Question

If $z_n=\cos \frac{\pi }{(2n+1)(2n+3)}+i\sin \frac{\pi }{(2n+1)(2n+3)}$, then find the value of $\underset{n\to \infty }{lim}(z_1.z_2.z_3.........z_n)?$

Answer 1

We know that;

$cos\left(\theta \right)+isin\left(\theta \right)=e^{i\theta }$ -by euler's formula.

Now, for convenience let :

${\theta }_n=\frac{\pi }{(2n+1)(2n+3)}$

Hence,

$z_n=e^{i{\theta }_n}$

Now,

$\underset{n\to \infty }{lim}{(z}_1.z_2.z_3....z_n)=\underset{n\to \infty }{lim}{e}^{i{\theta }_1+i{\theta }_2+{i\theta }_3+...+i{\theta }_n}$

$=e^{i{\sum }_1^{\infty }{\theta }_n}$

Now all we need to do is solve for the summation of ${\theta }_n$.

${\sum }_1^{\infty }{\theta }_n={\sum }_1^{\infty }\frac{\pi }{(2n+1)(2n+3)}=\pi \sum \frac{1}{(2n+1)(2n+3)}=\frac{\pi }{2}{\sum }_1^{\infty }\frac{(2n+3)-(2n+1)}{(2n+1)(2n+3)}=\frac{\pi }{2}{\sum }_1^{\infty }\frac{1}{(2n+1)}-\frac{1}{(2n+3)}=\frac{\pi }{2}\left\{\right(\frac{1}{3}-\frac{1}{5})+(\frac{1}{5}-\frac{1}{7})+(\frac{1}{7}-\frac{1}{9})+.......\infty \}=\frac{\pi }{2}\{\frac{1}{3}+0+0+\mathrm{0.....}\}=\frac{\pi }{6}$

In the above calculations , we split the dfraction into partial dfractions and solve for the telescoping series as all terms after $\frac{1}{3}$ get cancelled out by the next term. Also, note that in the second step the numerator $(2n+3)-(2n+1)$ equals to $2$ which has been compensated by dividing the sum by $2$.

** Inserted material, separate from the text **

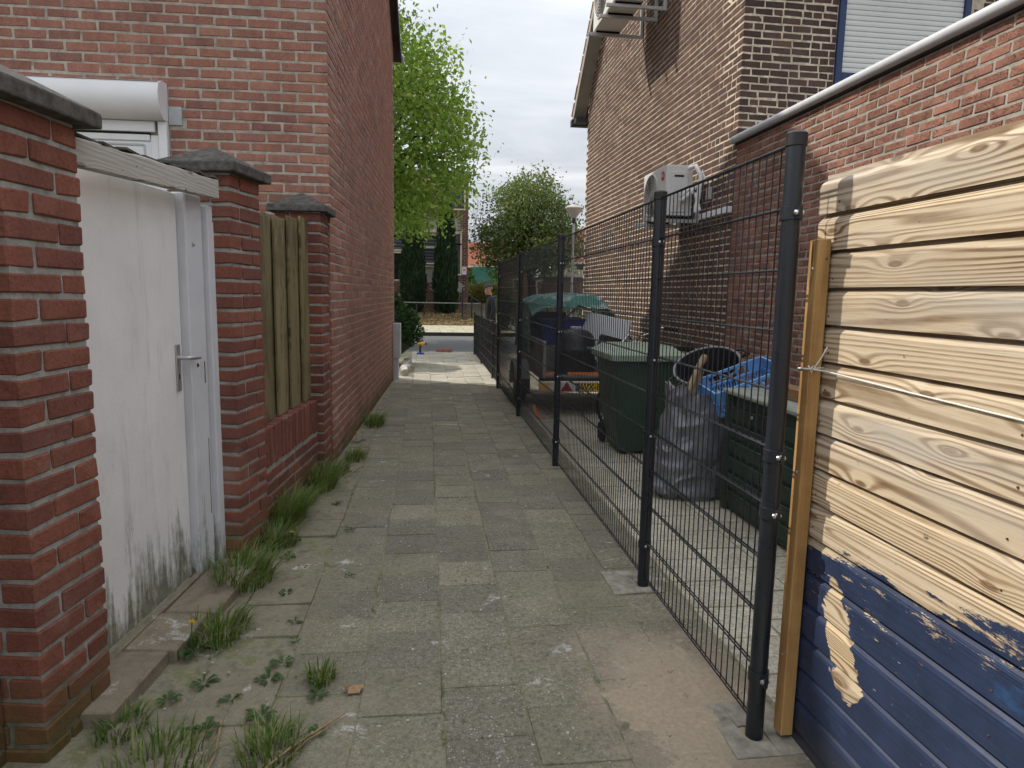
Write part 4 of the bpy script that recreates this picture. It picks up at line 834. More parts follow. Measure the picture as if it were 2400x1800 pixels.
# concrete footing slabs at the two nearest posts
def footing(x0, x1, y0, y1, hx, hy, hs, label):
    b = MB(); z = 0.006
    for (a, c, d, e) in ((x0, hx-hs, y0, y1), (hx+hs, x1, y0, y1), (hx-hs, hx+hs, y0, hy-hs*1.2), (hx-hs, hx+hs, hy+hs, y1)): b.add([(a, d, z), (c, d, z), (c, e, z), (a, e, z), (a, d, -0.05), (c, d, -0.05), (c, e, -0.05), (a, e, -0.05)], [(0, 1, 2, 3), (0, 4, 5, 1), (1, 5, 6, 2), (2, 6, 7, 3), (3, 7, 4, 0)])
    b.v = [(x+0.012*mnoise.noise(Vector((x*9, y*9, 1))), y+0.012*mnoise.noise(Vector((x*9, y*9, 5))), z_+(0.003*mnoise.noise(Vector((x*20, y*20, 3))) if z_ > 0 else 0)) for x, y, z_ in b.v]
    return b.build('footing', 'footing_rough', label=label, category='footing')
footing(0.98, 1.25, 3.27, 3.56, FXX, YB, 0.036, 'pale concrete footing at the second fence post')
footing(1.06, 1.30, 1.99, 2.30, FXX, YA+0.012, 0.042, 'rough concrete footing hole at the nearest round fence post')
# ================================================================ things in the yard
# wheelie bin
bn = thing('wheelie_bin', 'dark green wheelie bin with pale green lid behind the mesh fence', 'bin', (2.13, 6.55, 0))
def ring(x0, x1, y0, y1, z, rr=0.05):
    p = []
    for cx, cy, a0 in ((x1-rr, y1-rr, 0), (x0+rr, y1-rr, 90), (x0+rr, y0+rr, 180), (x1-rr, y0+rr, 270)):
        for k in range(4): a = math.radians(a0+k*30); p.append((cx+rr*math.cos(a), cy+rr*math.sin(a), z))
    return p
def loft(rings):
    b = MB(); n = len(rings[0])
    for r in rings: b.v += r
    for i in range(len(rings)-1):
        for j in range(n): b.f.append((i*n+j, i*n+(j+1) % n, (i+1)*n+(j+1) % n, (i+1)*n+j)); b.m.append(0)
    b.f += [tuple(range(n))[::-1], tuple(range((len(rings)-1)*n, len(rings)*n))]; b.m += [0, 0]; return b
loft([ring(1.90, 2.42, 6.36, 6.86, 0.03, .04), ring(1.84, 2.44, 6.30, 6.98, 0.45), ring(1.80, 2.46, 6.26, 7.04, 0.92), ring(1.775, 2.485, 6.235, 7.07, 0.925), ring(1.775, 2.485, 6.235, 7.07, 0.965)]).build('body', 'bin_green', bn, smooth=35)
for k in range(7): MB().tube([(1.90+k*0.083+0.01, 6.352+0.002, 0.12), (1.86+k*0.092, 6.262+0.006, 0.88)], 0.008, 5).build('rib', 'bin_green', bn)
lid = loft([ring(1.745, 2.51, 6.20, 7.10, 0.945), ring(1.745, 2.51, 6.20, 7.10, 1.0), ring(1.80, 2.46, 6.27, 7.06, 1.035), ring(1.84, 2.42, 6.36, 7.02, 1.075, .08)]).build('lid', 'bin_lid_green', bn, smooth=30)
MB().tube([(1.72, 7.12, 0.99), (2.54, 7.12, 0.99)], 0.018, 8).build('handle', 'bin_green', bn, smooth=60)
for x in (1.88, 2.40):
    w_ = MB().lathe((x-0.025, 6.98, 0.11), [(0.10, 0), (0.11, 0.01), (0.11, 0.04), (0.10, 0.05)], 20, Matrix.Rotation(PI/2, 3, 'Y')).build('wheel', 'rubber', bn, smooth=40)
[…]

Now, let's substitute the value of the summation;

$\underset{n\to \infty }{lim}{(z}_1.z_2.z_3....z_n)=e^{i\frac{\pi }{6}}=cos\left(\frac{\pi }{6}\right)+isin\left(\frac{\pi }{6}\right)=\frac{\sqrt{3}}{2}+i\frac{1}{2}$

Above, I have again re-applied the Euler's Formula.